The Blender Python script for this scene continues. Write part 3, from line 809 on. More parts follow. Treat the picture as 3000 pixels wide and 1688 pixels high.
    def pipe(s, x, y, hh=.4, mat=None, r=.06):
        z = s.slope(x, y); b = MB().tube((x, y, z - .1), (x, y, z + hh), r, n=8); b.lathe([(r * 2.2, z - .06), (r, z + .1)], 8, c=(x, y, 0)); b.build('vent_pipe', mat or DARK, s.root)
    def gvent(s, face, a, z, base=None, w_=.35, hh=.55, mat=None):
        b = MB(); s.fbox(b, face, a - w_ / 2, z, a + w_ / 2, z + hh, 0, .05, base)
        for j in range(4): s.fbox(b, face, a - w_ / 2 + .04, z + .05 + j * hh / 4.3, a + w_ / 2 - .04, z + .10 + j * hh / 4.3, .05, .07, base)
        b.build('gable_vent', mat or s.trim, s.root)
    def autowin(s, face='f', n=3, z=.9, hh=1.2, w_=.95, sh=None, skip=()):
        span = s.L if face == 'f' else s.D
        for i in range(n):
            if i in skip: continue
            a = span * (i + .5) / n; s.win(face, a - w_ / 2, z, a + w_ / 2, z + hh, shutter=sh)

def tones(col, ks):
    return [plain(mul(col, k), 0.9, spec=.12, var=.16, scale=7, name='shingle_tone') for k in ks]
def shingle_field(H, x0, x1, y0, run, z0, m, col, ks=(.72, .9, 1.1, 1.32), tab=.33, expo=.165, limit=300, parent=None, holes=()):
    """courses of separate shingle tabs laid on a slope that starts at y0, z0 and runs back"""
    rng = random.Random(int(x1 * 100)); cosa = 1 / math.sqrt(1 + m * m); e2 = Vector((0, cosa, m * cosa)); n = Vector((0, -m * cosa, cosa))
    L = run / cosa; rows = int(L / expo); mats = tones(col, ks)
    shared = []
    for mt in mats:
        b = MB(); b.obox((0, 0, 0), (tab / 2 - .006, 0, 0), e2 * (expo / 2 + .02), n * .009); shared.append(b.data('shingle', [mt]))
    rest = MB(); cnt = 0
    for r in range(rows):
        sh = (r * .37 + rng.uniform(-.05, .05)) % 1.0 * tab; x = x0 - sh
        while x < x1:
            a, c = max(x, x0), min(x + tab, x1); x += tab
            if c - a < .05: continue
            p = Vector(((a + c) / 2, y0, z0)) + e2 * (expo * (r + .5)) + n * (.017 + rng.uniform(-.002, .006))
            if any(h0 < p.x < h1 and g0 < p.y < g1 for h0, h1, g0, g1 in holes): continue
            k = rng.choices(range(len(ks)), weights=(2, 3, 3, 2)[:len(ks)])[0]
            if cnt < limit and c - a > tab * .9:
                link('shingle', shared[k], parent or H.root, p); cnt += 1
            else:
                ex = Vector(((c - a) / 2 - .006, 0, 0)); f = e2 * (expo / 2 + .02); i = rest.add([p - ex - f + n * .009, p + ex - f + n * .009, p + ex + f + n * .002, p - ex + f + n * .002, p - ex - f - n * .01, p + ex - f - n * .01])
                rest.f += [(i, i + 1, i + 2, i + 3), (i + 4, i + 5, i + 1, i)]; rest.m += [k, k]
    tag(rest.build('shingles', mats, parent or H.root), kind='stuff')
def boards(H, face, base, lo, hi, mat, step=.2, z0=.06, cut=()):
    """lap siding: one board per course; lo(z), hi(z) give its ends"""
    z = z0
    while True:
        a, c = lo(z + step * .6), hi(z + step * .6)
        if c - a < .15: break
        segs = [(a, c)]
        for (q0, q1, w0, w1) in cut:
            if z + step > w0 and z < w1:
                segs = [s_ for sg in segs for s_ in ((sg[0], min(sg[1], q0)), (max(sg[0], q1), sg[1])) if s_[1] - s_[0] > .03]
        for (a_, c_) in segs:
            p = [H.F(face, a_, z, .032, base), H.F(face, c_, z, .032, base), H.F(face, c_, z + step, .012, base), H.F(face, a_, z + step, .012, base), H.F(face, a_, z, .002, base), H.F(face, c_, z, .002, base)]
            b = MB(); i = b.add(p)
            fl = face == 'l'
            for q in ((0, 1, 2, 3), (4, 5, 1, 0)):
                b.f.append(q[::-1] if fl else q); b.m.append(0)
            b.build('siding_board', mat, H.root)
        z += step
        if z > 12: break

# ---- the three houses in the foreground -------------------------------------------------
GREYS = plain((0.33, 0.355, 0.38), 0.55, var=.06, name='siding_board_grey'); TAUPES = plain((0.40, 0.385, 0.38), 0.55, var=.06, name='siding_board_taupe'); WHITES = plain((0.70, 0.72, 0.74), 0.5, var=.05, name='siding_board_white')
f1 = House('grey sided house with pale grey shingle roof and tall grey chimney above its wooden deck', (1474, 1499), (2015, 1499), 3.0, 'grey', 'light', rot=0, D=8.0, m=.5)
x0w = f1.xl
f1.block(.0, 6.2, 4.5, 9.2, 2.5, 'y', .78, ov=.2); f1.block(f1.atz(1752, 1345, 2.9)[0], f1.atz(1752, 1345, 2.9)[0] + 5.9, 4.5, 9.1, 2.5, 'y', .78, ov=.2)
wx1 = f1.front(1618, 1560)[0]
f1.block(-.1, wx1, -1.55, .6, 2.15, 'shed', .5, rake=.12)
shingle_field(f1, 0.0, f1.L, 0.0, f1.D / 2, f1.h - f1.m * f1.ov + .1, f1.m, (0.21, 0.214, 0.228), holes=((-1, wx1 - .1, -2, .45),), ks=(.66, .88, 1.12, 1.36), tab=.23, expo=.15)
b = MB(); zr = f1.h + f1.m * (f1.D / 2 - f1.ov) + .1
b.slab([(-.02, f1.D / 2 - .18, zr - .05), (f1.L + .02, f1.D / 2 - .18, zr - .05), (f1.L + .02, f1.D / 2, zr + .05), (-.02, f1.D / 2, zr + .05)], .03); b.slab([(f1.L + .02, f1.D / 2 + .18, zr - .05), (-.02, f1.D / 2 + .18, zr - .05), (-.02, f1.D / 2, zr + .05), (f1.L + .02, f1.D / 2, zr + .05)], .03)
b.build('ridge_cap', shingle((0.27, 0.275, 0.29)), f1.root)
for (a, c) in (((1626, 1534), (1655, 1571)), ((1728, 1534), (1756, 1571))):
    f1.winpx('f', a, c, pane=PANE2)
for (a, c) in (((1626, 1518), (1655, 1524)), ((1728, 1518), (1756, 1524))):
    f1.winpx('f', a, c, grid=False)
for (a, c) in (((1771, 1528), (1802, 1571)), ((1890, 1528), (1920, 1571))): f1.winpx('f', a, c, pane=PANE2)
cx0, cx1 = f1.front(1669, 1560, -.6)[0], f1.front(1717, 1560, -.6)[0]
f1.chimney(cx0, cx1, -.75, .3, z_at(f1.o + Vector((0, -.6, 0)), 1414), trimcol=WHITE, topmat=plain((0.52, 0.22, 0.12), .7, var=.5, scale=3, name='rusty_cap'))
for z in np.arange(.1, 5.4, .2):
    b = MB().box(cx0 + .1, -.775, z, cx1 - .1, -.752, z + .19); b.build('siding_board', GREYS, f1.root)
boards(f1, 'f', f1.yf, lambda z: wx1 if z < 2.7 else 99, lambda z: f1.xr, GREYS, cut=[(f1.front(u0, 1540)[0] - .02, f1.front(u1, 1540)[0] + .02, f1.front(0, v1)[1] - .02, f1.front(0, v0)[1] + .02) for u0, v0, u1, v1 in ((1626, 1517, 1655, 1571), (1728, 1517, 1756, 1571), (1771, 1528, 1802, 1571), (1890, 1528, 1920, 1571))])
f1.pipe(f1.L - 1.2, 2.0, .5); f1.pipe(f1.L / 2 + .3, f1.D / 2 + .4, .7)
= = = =
WRITTEN INSTRUCTION: Restate the whole listing exactly, leaving out nothing.

PROBLEM SOLUTION:
The Blender Python script for this scene continues. Write part 3, from line 809 on. More parts follow. Treat the picture as 3000 pixels wide and 1688 pixels high.
    def pipe(s, x, y, hh=.4, mat=None, r=.06):
        z = s.slope(x, y); b = MB().tube((x, y, z - .1), (x, y, z + hh), r, n=8); b.lathe([(r * 2.2, z - .06), (r, z + .1)], 8, c=(x, y, 0)); b.build('vent_pipe', mat or DARK, s.root)
    def gvent(s, face, a, z, base=None, w_=.35, hh=.55, mat=None):
        b = MB(); s.fbox(b, face, a - w_ / 2, z, a + w_ / 2, z + hh, 0, .05, base)
        for j in range(4): s.fbox(b, face, a - w_ / 2 + .04, z + .05 + j * hh / 4.3, a + w_ / 2 - .04, z + .10 + j * hh / 4.3, .05, .07, base)
        b.build('gable_vent', mat or s.trim, s.root)
    def autowin(s, face='f', n=3, z=.9, hh=1.2, w_=.95, sh=None, skip=()):
        span = s.L if face == 'f' else s.D
        for i in range(n):
            if i in skip: continue
            a = span * (i + .5) / n; s.win(face, a - w_ / 2, z, a + w_ / 2, z + hh, shutter=sh)

def tones(col, ks):
    return [plain(mul(col, k), 0.9, spec=.12, var=.16, scale=7, name='shingle_tone') for k in ks]
def shingle_field(H, x0, x1, y0, run, z0, m, col, ks=(.72, .9, 1.1, 1.32), tab=.33, expo=.165, limit=300, parent=None, holes=()):
    """courses of separate shingle tabs laid on a slope that starts at y0, z0 and runs back"""
    rng = random.Random(int(x1 * 100)); cosa = 1 / math.sqrt(1 + m * m); e2 = Vector((0, cosa, m * cosa)); n = Vector((0, -m * cosa, cosa))
    L = run / cosa; rows = int(L / expo); mats = tones(col, ks)
    shared = []
    for mt in mats:
        b = MB(); b.obox((0, 0, 0), (tab / 2 - .006, 0, 0), e2 * (expo / 2 + .02), n * .009); shared.append(b.data('shingle', [mt]))
    rest = MB(); cnt = 0
    for r in range(rows):
        sh = (r * .37 + rng.uniform(-.05, .05)) % 1.0 * tab; x = x0 - sh
        while x < x1:
            a, c = max(x, x0), min(x + tab, x1); x += tab
            if c - a < .05: continue
            p = Vector(((a + c) / 2, y0, z0)) + e2 * (expo * (r + .5)) + n * (.017 + rng.uniform(-.002, .006))
            if any(h0 < p.x < h1 and g0 < p.y < g1 for h0, h1, g0, g1 in holes): continue
            k = rng.choices(range(len(ks)), weights=(2, 3, 3, 2)[:len(ks)])[0]
            if cnt < limit and c - a > tab * .9:
                link('shingle', shared[k], parent or H.root, p); cnt += 1
            else:
                ex = Vector(((c - a) / 2 - .006, 0, 0)); f = e2 * (expo / 2 + .02); i = rest.add([p - ex - f + n * .009, p + ex - f + n * .009, p + ex + f + n * .002, p - ex + f + n * .002, p - ex - f - n * .01, p + ex - f - n * .01])
                rest.f += [(i, i + 1, i + 2, i + 3), (i + 4, i + 5, i + 1, i)]; rest.m += [k, k]
    tag(rest.build('shingles', mats, parent or H.root), kind='stuff')
def boards(H, face, base, lo, hi, mat, step=.2, z0=.06, cut=()):
    """lap siding: one board per course; lo(z), hi(z) give its ends"""
    z = z0
    while True:
        a, c = lo(z + step * .6), hi(z + step * .6)
        if c - a < .15: break
        segs = [(a, c)]
        for (q0, q1, w0, w1) in cut:
            if z + step > w0 and z < w1:
                segs = [s_ for sg in segs for s_ in ((sg[0], min(sg[1], q0)), (max(sg[0], q1), sg[1])) if s_[1] - s_[0] > .03]
        for (a_, c_) in segs:
            p = [H.F(face, a_, z, .032, base), H.F(face, c_, z, .032, base), H.F(face, c_, z + step, .012, base), H.F(face, a_, z + step, .012, base), H.F(face, a_, z, .002, base), H.F(face, c_, z, .002, base)]
            b = MB(); i = b.add(p)
            fl = face == 'l'
            for q in ((0, 1, 2, 3), (4, 5, 1, 0)):
                b.f.append(q[::-1] if fl else q); b.m.append(0)
            b.build('siding_board', mat, H.root)
        z += step
        if z > 12: break

# ---- the three houses in the foreground -------------------------------------------------
GREYS = plain((0.33, 0.355, 0.38), 0.55, var=.06, name='siding_board_grey'); TAUPES = plain((0.40, 0.385, 0.38), 0.55, var=.06, name='siding_board_taupe'); WHITES = plain((0.70, 0.72, 0.74), 0.5, var=.05, name='siding_board_white')
f1 = House('grey sided house with pale grey shingle roof and tall grey chimney above its wooden deck', (1474, 1499), (2015, 1499), 3.0, 'grey', 'light', rot=0, D=8.0, m=.5)
x0w = f1.xl
f1.block(.0, 6.2, 4.5, 9.2, 2.5, 'y', .78, ov=.2); f1.block(f1.atz(1752, 1345, 2.9)[0], f1.atz(1752, 1345, 2.9)[0] + 5.9, 4.5, 9.1, 2.5, 'y', .78, ov=.2)
wx1 = f1.front(1618, 1560)[0]
f1.block(-.1, wx1, -1.55, .6, 2.15, 'shed', .5, rake=.12)
shingle_field(f1, 0.0, f1.L, 0.0, f1.D / 2, f1.h - f1.m * f1.ov + .1, f1.m, (0.21, 0.214, 0.228), holes=((-1, wx1 - .1, -2, .45),), ks=(.66, .88, 1.12, 1.36), tab=.23, expo=.15)
b = MB(); zr = f1.h + f1.m * (f1.D / 2 - f1.ov) + .1
b.slab([(-.02, f1.D / 2 - .18, zr - .05), (f1.L + .02, f1.D / 2 - .18, zr - .05), (f1.L + .02, f1.D / 2, zr + .05), (-.02, f1.D / 2, zr + .05)], .03); b.slab([(f1.L + .02, f1.D / 2 + .18, zr - .05), (-.02, f1.D / 2 + .18, zr - .05), (-.02, f1.D / 2, zr + .05), (f1.L + .02, f1.D / 2, zr + .05)], .03)
b.build('ridge_cap', shingle((0.27, 0.275, 0.29)), f1.root)
for (a, c) in (((1626, 1534), (1655, 1571)), ((1728, 1534), (1756, 1571))):
    f1.winpx('f', a, c, pane=PANE2)
for (a, c) in (((1626, 1518), (1655, 1524)), ((1728, 1518), (1756, 1524))):
    f1.winpx('f', a, c, grid=False)
for (a, c) in (((1771, 1528), (1802, 1571)), ((1890, 1528), (1920, 1571))): f1.winpx('f', a, c, pane=PANE2)
cx0, cx1 = f1.front(1669, 1560, -.6)[0], f1.front(1717, 1560, -.6)[0]
f1.chimney(cx0, cx1, -.75, .3, z_at(f1.o + Vector((0, -.6, 0)), 1414), trimcol=WHITE, topmat=plain((0.52, 0.22, 0.12), .7, var=.5, scale=3, name='rusty_cap'))
for z in np.arange(.1, 5.4, .2):
    b = MB().box(cx0 + .1, -.775, z, cx1 - .1, -.752, z + .19); b.build('siding_board', GREYS, f1.root)
boards(f1, 'f', f1.yf, lambda z: wx1 if z < 2.7 else 99, lambda z: f1.xr, GREYS, cut=[(f1.front(u0, 1540)[0] - .02, f1.front(u1, 1540)[0] + .02, f1.front(0, v1)[1] - .02, f1.front(0, v0)[1] + .02) for u0, v0, u1, v1 in ((1626, 1517, 1655, 1571), (1728, 1517, 1756, 1571), (1771, 1528, 1802, 1571), (1890, 1528, 1920, 1571))])
f1.pipe(f1.L - 1.2, 2.0, .5); f1.pipe(f1.L / 2 + .3, f1.D / 2 + .4, .7)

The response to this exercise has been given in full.